The PGE Group has published its financial results for the first quarter of 2024, which align with previous estimates. During this period, investment expenditures significantly increased, exceeding PLN 2 billion. However, the further development and financial capacity for subsequent renewable energy projects are heavily constrained by the conventional energy segment, which is becoming an increasing burden for the group. “This confirms the necessity of separating this segment and changing its ownership structure,” emphasizes Dariusz Marzec, President of the PGE Group.
“Investments in the PGE Group have accelerated significantly since the beginning of 2024. In the first quarter of this year alone, investment expenditures were approximately one-third higher compared to the same period last year. We are now moving forward with the implementation of further projects that are strategic for the Polish economy and energy sector,” says Dariusz Marzec, President of PGE Polska Grupa Energetyczna, to Newseria Biznes.

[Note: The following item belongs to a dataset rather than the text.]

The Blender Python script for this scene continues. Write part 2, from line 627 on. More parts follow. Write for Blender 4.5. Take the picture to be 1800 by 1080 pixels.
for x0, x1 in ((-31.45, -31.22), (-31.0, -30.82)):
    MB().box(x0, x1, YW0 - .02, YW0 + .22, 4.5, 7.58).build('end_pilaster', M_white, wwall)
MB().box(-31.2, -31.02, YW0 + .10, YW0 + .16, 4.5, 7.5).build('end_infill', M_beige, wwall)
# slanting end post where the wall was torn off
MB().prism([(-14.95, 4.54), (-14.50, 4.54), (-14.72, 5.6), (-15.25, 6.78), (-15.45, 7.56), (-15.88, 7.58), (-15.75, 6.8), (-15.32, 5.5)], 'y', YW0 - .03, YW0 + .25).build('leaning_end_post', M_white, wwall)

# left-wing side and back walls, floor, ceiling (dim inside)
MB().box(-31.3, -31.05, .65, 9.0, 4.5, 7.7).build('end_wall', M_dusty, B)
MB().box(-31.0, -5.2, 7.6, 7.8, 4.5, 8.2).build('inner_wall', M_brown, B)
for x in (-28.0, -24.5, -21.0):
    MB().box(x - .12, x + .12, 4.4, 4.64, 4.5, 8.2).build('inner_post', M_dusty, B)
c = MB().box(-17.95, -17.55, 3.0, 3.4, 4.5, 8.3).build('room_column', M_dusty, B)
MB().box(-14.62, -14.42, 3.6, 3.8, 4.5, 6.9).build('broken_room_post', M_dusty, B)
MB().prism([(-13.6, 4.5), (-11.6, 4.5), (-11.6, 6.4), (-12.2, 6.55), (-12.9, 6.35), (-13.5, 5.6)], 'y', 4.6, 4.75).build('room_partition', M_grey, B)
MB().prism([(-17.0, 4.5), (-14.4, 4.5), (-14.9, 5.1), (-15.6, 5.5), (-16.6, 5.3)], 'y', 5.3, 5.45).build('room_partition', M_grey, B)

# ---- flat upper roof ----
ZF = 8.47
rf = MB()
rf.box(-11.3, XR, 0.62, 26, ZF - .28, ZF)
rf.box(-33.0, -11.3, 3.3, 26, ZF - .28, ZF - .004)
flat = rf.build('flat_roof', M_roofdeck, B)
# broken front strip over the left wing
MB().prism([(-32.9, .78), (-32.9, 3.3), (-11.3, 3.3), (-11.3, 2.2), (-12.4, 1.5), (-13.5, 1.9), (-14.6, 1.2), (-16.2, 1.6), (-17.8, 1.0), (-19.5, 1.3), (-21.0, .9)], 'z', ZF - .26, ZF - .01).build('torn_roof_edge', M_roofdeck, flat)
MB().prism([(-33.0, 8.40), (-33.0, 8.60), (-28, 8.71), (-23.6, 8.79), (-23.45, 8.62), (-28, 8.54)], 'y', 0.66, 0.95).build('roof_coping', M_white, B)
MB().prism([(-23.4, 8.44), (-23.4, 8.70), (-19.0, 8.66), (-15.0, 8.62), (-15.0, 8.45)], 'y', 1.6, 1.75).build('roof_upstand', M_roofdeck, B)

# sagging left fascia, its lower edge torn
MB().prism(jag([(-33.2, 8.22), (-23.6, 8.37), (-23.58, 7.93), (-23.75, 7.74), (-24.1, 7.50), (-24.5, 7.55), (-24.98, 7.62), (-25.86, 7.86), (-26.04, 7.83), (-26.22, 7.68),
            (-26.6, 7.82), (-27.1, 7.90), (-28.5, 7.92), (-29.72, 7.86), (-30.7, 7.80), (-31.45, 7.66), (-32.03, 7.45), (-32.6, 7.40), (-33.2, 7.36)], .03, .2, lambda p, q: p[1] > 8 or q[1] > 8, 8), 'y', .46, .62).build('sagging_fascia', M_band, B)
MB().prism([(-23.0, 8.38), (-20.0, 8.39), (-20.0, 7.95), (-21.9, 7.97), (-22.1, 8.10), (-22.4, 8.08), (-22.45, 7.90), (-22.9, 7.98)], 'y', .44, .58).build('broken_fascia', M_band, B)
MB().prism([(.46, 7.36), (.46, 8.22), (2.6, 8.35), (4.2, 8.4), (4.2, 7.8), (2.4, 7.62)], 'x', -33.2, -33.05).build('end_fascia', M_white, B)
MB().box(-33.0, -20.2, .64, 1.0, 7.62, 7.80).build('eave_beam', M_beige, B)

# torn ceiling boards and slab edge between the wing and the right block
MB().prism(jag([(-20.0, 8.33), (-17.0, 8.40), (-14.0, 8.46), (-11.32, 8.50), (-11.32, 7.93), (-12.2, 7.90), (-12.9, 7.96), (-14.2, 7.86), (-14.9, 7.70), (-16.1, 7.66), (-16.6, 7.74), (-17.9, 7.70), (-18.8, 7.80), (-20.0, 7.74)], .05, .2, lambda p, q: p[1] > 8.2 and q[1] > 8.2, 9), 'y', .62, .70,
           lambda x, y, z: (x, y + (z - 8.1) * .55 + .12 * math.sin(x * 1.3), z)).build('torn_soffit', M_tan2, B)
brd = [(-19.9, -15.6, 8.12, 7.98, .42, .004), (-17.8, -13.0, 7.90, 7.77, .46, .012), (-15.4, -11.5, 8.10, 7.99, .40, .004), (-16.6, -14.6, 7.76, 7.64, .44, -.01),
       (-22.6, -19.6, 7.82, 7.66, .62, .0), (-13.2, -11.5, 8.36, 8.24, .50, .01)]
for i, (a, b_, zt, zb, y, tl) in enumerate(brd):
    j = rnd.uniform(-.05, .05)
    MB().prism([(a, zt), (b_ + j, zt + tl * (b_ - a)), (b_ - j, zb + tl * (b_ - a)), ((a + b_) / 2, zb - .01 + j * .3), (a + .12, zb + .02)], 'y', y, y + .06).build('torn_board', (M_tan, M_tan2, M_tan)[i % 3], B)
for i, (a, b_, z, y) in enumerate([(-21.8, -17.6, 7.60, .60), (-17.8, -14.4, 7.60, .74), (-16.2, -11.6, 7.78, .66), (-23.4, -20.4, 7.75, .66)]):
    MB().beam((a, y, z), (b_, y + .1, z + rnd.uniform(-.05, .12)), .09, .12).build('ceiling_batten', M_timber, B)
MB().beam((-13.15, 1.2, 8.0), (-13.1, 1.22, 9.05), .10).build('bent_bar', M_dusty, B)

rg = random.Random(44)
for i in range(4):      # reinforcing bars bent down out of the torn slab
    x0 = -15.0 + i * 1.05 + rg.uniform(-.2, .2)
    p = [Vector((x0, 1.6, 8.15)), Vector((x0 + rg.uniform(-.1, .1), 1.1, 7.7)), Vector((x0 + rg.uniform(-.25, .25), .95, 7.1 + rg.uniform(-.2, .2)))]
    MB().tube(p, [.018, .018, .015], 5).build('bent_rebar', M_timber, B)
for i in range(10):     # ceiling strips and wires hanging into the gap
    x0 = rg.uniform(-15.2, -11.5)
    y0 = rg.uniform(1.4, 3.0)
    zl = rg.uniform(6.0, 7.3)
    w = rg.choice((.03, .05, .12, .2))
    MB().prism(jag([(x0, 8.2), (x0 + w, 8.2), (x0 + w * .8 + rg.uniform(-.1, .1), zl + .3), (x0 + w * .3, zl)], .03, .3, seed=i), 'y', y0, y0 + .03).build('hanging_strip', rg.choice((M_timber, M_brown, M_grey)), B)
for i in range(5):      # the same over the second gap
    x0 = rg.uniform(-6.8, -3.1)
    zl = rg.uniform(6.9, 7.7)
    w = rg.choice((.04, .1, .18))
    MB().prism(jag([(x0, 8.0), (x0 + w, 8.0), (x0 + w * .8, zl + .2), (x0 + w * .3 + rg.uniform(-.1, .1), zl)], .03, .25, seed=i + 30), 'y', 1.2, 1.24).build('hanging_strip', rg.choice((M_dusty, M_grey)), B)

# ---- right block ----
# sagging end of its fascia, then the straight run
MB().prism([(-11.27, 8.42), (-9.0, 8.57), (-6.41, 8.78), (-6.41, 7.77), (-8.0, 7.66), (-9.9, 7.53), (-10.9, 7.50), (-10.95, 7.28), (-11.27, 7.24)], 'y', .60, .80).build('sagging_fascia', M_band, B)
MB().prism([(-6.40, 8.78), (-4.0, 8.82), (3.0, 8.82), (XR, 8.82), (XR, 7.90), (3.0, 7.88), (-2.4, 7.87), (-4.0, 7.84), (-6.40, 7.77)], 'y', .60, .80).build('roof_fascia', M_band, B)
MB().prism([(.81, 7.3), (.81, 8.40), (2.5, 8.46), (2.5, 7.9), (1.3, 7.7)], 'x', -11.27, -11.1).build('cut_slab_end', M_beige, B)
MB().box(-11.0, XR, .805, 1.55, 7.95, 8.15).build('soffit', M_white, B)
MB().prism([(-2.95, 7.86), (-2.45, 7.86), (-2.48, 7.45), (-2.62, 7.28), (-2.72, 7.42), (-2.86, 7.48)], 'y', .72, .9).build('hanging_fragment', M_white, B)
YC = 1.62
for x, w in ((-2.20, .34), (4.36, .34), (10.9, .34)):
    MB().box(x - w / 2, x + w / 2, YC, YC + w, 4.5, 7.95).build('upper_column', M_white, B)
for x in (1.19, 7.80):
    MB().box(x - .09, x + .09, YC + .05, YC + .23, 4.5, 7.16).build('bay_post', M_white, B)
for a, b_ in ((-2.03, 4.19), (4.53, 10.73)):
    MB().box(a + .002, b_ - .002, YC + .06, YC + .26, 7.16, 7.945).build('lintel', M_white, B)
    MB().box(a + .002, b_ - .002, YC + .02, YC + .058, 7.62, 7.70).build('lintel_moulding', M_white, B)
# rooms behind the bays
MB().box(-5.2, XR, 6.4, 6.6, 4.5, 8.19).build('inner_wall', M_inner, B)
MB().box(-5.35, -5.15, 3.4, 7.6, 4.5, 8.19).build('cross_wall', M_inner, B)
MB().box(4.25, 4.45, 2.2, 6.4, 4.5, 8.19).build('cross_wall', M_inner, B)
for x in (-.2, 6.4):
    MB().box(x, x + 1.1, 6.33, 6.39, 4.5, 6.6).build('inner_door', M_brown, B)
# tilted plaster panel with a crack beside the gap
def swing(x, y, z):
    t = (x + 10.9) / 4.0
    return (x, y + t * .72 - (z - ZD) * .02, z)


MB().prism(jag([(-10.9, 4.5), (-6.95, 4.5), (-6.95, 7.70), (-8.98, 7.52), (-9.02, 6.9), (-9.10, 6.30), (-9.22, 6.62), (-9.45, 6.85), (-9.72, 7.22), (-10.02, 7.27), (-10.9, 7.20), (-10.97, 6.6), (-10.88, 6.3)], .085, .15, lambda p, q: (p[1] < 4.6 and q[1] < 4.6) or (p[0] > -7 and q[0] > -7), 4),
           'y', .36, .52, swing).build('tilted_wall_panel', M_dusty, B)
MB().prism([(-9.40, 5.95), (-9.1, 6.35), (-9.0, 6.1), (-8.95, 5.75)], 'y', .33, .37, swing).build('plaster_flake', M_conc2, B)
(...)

The largest energy producer in Poland has just released its financial and operational results for the first quarter of this year, which are in line with previously reported estimates. The recurring EBITDA, excluding one-off events, amounted to PLN 2.53 billion, net profit for shareholders was PLN 893 million, and the group’s revenues were slightly over PLN 16.8 billion. The final amount of investment expenditures reached nearly PLN 2.07 billion, marking a significant increase compared to the same period last year, when the company allocated nearly PLN 1.6 billion for investments.
“The key investments we are undertaking include the construction of offshore wind farms in the Baltic Sea, primarily MFW Baltica 2, decarbonization efforts, including the decarbonization of the heating segment, and investments in the distribution network. We invest over PLN 4 billion annually to improve the quality and technical condition of the distribution network. These are the three main directions of our activities, which our further plans pertain to. In the coming years, we also intend to significantly develop the energy storage segment,” announces Dariusz Marzec.
He points out that in the first quarter of this year, the conventional energy segment significantly impacted PGE Group’s financial results, with an EBITDA result of -PLN 498 million (loss) compared to PLN 909 million achieved in the same period last year. The company stated that this decline is mainly due to a decrease in the margin on electricity generation resulting from lower energy prices.
“The place of coal energy in the system is very important; however, it cannot function based on market principles, which only confirms the need to separate this segment and change its ownership structure,” says Dariusz Marzec, President of PGE Polska Grupa Energetyczna.
As he emphasizes, to provide the PGE Group with development opportunities and financing for further investments, it is necessary to create stable operational frameworks for the energy sector and to separate conventional assets from the company.
“Coal assets are a significant burden that currently blocks the group’s development and investment capabilities. In the current structure of production assets, we will not be able to finance the development of renewable energy, particularly large-scale wind farms in the Baltic Sea,” admits Dariusz Marzec. “The separation of conventional assets will unlock development potential and enable us to secure financing in European and American markets, which are currently inaccessible to us due to the structure of production assets.”
According to the report published by the company for the first quarter of this year, the distribution segment had the largest contribution to recurring EBITDA during this period, recording PLN 992 million compared to PLN 1.27 billion last year. This result was primarily influenced by higher costs of purchasing electricity to cover the balancing difference, resulting from the recalculation of the balancing difference due to changes in electricity prices. The recurring EBITDA of the renewable energy segment in the first quarter of this year amounted to PLN 379 million, slightly decreasing from PLN 436 million in the same period last year. The heating segment, on the other hand, recorded a recurring EBITDA result of PLN 510 million compared to PLN 916 million achieved in the first quarter of 2023.
In the new report, the PGE Group also reported the results of the gas energy segment for the first time, including revenues from the commencement of gas energy production in March this year. The EBITDA result of this segment recorded a loss of PLN 22 million in the first quarter of this year.
Net electricity production in the first quarter of this year in the PGE Group’s generating units amounted to 14.6 TWh, a 7% decrease year-on-year. Production from lignite amounted to 7.63 TWh (7% less y/y), from hard coal – 4.32 TWh (12% less y/y), and from natural gas – 1.44 TWh (3% less y/y). The total production from PGE Group’s renewable sources reached 0.89 TWh, with additional production from pumped storage power plants amounting to 0.32 TWh, an increase of 10% compared to the same period last year.
Investments in low- and zero-emission sources are one of the main pillars of the PGE Group’s strategy. In collaboration with the Danish company Ørsted, the company is currently implementing the MFW Baltica project, consisting of two stages with a total capacity of approximately 2.5 GW. To illustrate, this is half the installed capacity of the largest conventional power plant in Europe, the Bełchatów Power Plant, which currently covers about 20% of Poland’s total electricity demand. The first stage – Baltica 2, with a capacity of approximately 1.5 GW – is scheduled to be operational by the end of 2027 and will produce green energy to meet the needs of about 2.4 million Polish households. The second stage – Baltica 3 – is expected to start operating three years later. Another important area is investments in networks, through which the company supplies energy to about 5.5 million Polish consumers.